(A block of data)
_ _ _ _

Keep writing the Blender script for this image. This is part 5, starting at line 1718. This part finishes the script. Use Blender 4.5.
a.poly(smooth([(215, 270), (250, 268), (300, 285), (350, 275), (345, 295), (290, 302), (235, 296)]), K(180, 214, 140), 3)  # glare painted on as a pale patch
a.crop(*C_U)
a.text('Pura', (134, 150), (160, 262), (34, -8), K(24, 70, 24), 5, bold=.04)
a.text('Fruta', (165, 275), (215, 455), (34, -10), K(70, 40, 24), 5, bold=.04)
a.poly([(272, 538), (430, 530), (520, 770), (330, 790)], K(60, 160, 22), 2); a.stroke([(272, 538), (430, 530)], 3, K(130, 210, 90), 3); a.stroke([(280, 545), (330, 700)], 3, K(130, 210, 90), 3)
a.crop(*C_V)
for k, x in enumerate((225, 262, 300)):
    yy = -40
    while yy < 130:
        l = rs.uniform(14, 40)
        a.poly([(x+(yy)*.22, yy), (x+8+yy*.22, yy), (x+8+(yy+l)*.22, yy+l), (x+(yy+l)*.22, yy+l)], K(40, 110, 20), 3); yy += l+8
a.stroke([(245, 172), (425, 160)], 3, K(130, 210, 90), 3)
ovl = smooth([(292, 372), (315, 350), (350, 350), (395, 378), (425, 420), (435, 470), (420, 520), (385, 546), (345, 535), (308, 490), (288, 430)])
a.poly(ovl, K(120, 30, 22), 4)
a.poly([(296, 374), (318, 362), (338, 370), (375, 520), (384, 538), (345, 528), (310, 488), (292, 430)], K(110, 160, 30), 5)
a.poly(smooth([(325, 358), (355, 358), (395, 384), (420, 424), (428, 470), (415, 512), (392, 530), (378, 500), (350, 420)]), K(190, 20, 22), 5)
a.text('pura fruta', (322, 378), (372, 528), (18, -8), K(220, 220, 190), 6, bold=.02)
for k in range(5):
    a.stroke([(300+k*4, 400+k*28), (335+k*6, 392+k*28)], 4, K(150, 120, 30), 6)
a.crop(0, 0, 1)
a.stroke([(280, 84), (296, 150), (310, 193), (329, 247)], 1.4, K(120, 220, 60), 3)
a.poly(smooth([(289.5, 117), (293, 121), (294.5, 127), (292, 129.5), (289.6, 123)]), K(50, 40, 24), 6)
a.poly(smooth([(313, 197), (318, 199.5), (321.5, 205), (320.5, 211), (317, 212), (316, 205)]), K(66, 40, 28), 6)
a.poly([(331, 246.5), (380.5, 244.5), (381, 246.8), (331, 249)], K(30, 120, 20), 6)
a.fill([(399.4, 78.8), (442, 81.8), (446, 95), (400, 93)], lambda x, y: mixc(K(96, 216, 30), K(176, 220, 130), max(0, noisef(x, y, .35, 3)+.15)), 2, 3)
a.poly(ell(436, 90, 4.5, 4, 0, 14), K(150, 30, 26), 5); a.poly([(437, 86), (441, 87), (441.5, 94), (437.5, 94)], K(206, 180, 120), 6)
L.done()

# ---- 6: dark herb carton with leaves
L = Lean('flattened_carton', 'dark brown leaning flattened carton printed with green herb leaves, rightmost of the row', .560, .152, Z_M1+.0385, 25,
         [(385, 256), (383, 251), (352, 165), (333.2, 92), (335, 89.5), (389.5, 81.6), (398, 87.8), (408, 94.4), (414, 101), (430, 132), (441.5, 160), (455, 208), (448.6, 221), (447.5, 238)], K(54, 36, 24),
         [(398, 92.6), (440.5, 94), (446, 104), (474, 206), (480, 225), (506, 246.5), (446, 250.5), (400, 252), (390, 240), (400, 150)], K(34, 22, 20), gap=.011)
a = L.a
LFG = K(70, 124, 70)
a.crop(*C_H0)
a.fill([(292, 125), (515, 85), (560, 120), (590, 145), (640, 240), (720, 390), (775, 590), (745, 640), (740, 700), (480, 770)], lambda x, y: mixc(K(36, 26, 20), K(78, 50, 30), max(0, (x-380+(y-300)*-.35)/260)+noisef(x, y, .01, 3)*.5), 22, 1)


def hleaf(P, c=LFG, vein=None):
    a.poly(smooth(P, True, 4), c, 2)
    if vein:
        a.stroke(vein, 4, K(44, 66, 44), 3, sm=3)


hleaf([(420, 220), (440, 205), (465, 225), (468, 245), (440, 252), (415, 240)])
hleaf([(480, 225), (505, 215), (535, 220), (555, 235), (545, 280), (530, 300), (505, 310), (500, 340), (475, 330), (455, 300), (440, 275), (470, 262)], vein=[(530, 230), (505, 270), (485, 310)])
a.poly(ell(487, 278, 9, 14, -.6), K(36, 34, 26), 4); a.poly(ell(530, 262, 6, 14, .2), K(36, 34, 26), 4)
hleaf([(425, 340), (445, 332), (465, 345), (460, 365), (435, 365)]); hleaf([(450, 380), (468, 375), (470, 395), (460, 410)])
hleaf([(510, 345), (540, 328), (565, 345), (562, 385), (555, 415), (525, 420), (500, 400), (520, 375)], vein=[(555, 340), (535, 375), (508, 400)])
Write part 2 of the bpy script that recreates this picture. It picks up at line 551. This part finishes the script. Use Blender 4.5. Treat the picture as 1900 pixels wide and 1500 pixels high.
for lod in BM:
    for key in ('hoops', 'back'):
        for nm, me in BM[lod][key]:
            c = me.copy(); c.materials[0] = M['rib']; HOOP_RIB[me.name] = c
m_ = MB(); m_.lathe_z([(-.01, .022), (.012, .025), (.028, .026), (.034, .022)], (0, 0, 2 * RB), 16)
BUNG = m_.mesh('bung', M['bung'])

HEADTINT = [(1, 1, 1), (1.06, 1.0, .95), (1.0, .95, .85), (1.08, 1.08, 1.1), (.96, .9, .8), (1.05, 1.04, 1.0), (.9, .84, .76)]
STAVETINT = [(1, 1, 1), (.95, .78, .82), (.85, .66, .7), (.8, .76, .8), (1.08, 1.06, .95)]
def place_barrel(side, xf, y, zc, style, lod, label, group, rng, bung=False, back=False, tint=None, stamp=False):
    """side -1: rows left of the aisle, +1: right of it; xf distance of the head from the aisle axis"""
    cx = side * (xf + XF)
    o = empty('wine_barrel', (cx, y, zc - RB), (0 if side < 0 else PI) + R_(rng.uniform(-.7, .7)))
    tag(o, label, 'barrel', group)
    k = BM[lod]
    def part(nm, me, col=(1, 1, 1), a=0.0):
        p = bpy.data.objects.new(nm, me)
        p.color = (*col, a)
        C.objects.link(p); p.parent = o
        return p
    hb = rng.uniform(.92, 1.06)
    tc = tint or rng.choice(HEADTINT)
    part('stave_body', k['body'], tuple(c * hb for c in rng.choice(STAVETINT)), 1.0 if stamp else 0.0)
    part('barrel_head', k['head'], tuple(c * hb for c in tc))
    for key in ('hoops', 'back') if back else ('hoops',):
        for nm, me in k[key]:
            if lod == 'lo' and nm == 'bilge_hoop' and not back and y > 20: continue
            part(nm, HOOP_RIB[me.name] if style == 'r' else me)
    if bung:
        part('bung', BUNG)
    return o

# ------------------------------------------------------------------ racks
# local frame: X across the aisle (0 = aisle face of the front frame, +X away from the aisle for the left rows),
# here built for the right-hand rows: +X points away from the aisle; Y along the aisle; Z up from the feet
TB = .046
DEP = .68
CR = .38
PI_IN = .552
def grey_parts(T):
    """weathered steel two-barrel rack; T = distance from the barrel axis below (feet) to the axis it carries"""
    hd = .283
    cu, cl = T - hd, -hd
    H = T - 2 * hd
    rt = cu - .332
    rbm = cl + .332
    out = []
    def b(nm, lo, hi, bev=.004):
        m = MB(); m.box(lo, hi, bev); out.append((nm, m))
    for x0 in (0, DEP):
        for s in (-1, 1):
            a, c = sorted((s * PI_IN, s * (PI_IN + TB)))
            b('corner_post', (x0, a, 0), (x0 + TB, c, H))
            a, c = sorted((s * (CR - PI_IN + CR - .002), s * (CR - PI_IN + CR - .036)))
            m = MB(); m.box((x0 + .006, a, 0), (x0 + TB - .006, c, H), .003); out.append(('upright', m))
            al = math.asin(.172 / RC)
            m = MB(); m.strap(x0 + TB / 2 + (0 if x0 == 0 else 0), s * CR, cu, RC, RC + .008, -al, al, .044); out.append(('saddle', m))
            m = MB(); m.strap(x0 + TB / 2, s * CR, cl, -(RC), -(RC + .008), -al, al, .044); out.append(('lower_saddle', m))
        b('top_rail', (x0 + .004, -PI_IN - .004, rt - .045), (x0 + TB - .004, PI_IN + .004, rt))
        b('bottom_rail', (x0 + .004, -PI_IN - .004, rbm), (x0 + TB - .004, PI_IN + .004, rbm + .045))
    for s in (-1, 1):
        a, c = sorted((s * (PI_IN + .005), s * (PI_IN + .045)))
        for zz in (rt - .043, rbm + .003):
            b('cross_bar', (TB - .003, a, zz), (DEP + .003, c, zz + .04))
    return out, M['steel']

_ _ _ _

#### Task goal
Make a copy of each line that contains the string "Blender".

#### Written response
Keep writing the Blender script for this image. This is part 5, starting at line 1718. This part finishes the script. Use Blender 4.5.
Write part 2 of the bpy script that recreates this picture. It picks up at line 551. This part finishes the script. Use Blender 4.5. Treat the picture as 1900 pixels wide and 1500 pixels high.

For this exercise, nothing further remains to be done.